В Вене я больше видал русских. Всего чаще встречался опять с зоологом У. -- добрым и излиятельным малым, страстным любителем театра и сидевшим целые дни над микроскопом. Над ним его приятели острили, что он не может определить, кто он такой -- Гамлет или Кёлликер -- знаменитый гистолог и микроскопист. У него была страстишка произносить монологи, разумеется по-русски, ибо немецкий прононс был у него чисто нижегородский. Он умудрялся даже такое немудрое слово, как "Kase" (сыр) произносить как "Kaise".
Другой волжанин из Казани, доктор Б. -- был совсем другой тип, старше годами, с характерными повадками и говором истого казанца. Он уже имел в своем городе положение известного практиканта и стоял во главе лечебницы. В Вене, а потом в Берлине, он доделывал свою научную выучку, посещал и госпитальные клиники, и лекции теоретиков.
Давно я не слыхал такого бытового жаргона, как у этого чада Казани. У него был целый словарь своих словечек, большею частью бранных, но с добродушными интонациями. Некоторые имели особый дружеский и хвалебный смысл. Кто ему нравился, кто с ним сходился -- он и в глаза не иначе называл его, как "пса". И все почти существительные приобретали окончание на ец: вместо баба -- бабец, вместо лягушка -- лягушец, вместо кабак -- кабачец.
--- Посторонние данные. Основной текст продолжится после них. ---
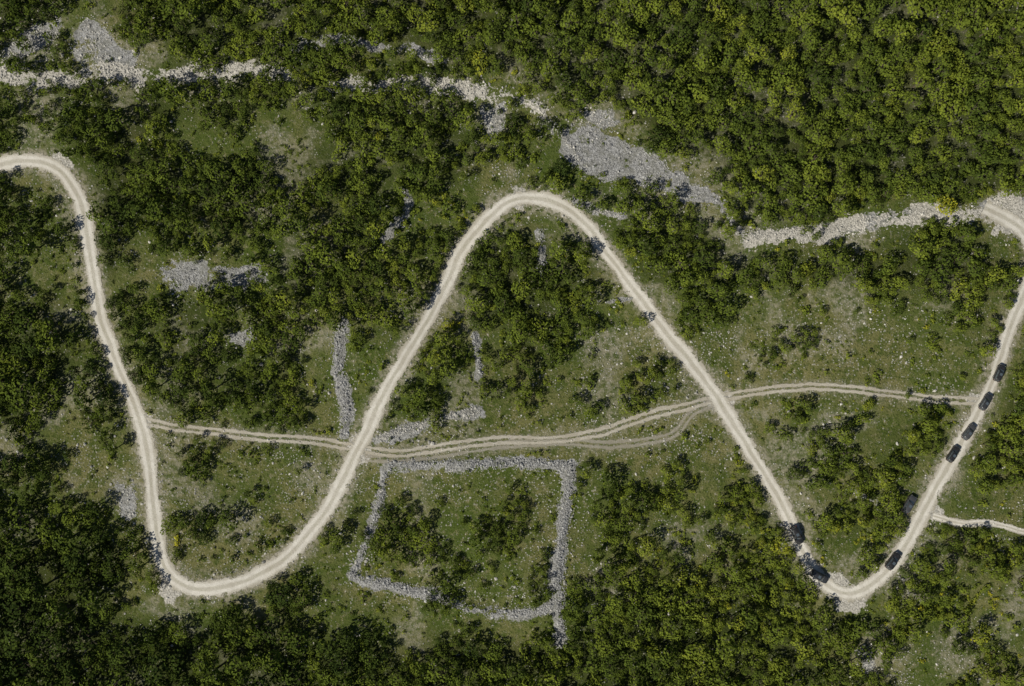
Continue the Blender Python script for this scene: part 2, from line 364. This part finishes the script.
# ---------------------------------------------------------------- tree prototypes
def cyl(p0,p1,r0,r1,n=5):
    p0=Vector(p0);p1=Vector(p1);d=(p1-p0).normalized();a=d.orthogonal().normalized();c=d.cross(a)
    V=[];F=[]
    for p,r in((p0,r0),(p1,r1)):
        for i in range(n):
            t=i/n*6.2832; V.append(p+a*math.cos(t)*r+c*math.sin(t)*r)
    for i in range(n): F.append((i,(i+1)%n,n+(i+1)%n,n+i))
    return np.array([v[:] for v in V]),np.array(F)
def tree(name,R,Ht,nl,seed,leaf=.16,mult=1.0,spread=1.0):
    g=np.random.default_rng(seed); V=[];F=[];rn=[];fm=[];off=0
    asp=g.uniform(.65,1.0); lob=[]
    lob.append((np.array([0,0,Ht*.52]),R*.48))
    for i in range(nl):
        t=(i+g.random()*1.3)/nl*6.283*2.4; q=(.28+.55*g.random())*spread; r=R*g.uniform(.22,.44)
        x=math.cos(t)*q*R; y=math.sin(t)*q*R*asp
        z=Ht*(1-.50*q**1.7)-r*.95-g.random()*Ht*.16
        lob.append((np.array([x,y,max(z,r*.7)]),r))
    for li,(c,r) in enumerate(lob):
        n=int(4*math.pi*r*r/(leaf*leaf*3.0)*1.0*mult); d=g.normal(size=(n,3)); d/=np.linalg.norm(d,axis=1)[:,None]
        d=d[d[:,2]>-.4]; n=len(d)
        pos=c+d*(r*g.uniform(.72,1.2,n))[:,None]*np.array([1,1,.9])
        keep=np.ones(n,bool)
        for lj,(c2,r2) in enumerate(lob):
            if lj!=li: keep&=np.linalg.norm(pos-c2,axis=1)>r2*.74
        pos=pos[keep];d=d[keep];n=len(d)
        if n==0: continue
        nor=d+g.normal(size=(n,3))*.4+np.array([0,0,.2]); nor/=np.linalg.norm(nor,axis=1)[:,None]
        a=np.cross(nor,g.normal(size=(n,3))); a/=np.linalg.norm(a,axis=1)[:,None]; bb=np.cross(nor,a)
        s=(leaf*g.uniform(.6,1.4,n))[:,None]; e=s*g.uniform(.6,.95,n)[:,None]
        q=np.stack([pos+a*s,pos+bb*e,pos-a*s,pos-bb*e],1).reshape(-1,3)
        V.append(q);F.append(np.arange(n*4).reshape(-1,4)+off);off+=n*4; rn.append(np.repeat(g.random(n)*.5+g.random()*.5,4)); fm+= [0]*n
    parts=[((0,0,-.4),(0,0,Ht*.45),R*.07,R*.05),((0,0,Ht*.45),(R*.05,0,Ht*.7),R*.05,R*.015)]
    for c,r in lob[1:5]: parts.append(((0,0,Ht*.22),tuple(c),R*.035,R*.012))
    for q in parts:
        v,f=cyl(*q); V.append(v);F.append(f+off);off+=len(v);rn.append(np.zeros(len(v)));fm+=[1]*len(f)
    return mesh_np(name,np.concatenate(V),np.concatenate(F),{"rnd":np.concatenate(rn)},[M_leaf,M_bark],fm)
def proto(cname,specs):
    c=bpy.data.collections.new(cname)
    for i,(nm,me) in enumerate(specs): add("%s_%02d"%(nm,i),me,c)
    return c
TM=[tree("oak_tree",2.0,3.1,9,11),tree("oak_tree",2.0,2.6,7,12,spread=1.15),tree("oak_tree",2.0,3.8,11,13),tree("oak_tree",2.0,2.8,6,14,spread=1.2),
    tree("oak_tree",2.0,3.3,8,15),tree("hornbeam_tree",2.0,2.5,6,16),tree("hornbeam_tree",2.0,3.1,12,17,spread=1.1),tree("oak_tree",2.0,4.2,10,18,spread=.85),tree("oak_tree",2.0,2.7,5,19,spread=1.2),tree("oak_tree",2.0,3.5,9,20),tree("oak_tree",2.0,3.0,13,21,spread=1.15),tree("hornbeam_tree",2.0,3.9,8,22,spread=.8)]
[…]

Его общество, хотя и не представляло для меня ничего выдающегося в высшем интеллигентном смысле, но давало вкус к той бытовой жизни, которая там, на родине, шла своим чередом и от которой я ушел на такой долгий срок.
И У. -- смесь Кёлликера с Гамлетом -- возвращал меня на мою ближайшую родину, в Нижний, где он также родился и учился в гимназии. Он происходил из купеческой семьи и говорил довольно-таки явственно на "он", как в мое время говорили все купцы, мещане, мелкие чиновники и даже некоторые захолустные дворяне-помещики. С ним я проделал опять и венский фашинг.
Для меня в фашинге уже не было обаяния новизны, но У., слабый насчет женских прелестей (хотя в общем даже целомудренный), увлекался маскарадными встречами с венскими "Цирцеями", как говорилось в пушкинское время.
Мы с ним отдали всему этому "привычну дань". Я ведь был еще молодой человек, но излишество прожигания жизни никогда не могло владеть мною. Из Парижа после целых четырех зимних сезонов я вывез чувство большого душевного одиночества. И оно ничем не было заполнено, никаким даже чувственным сближением с сколько-нибудь любимой женщиной.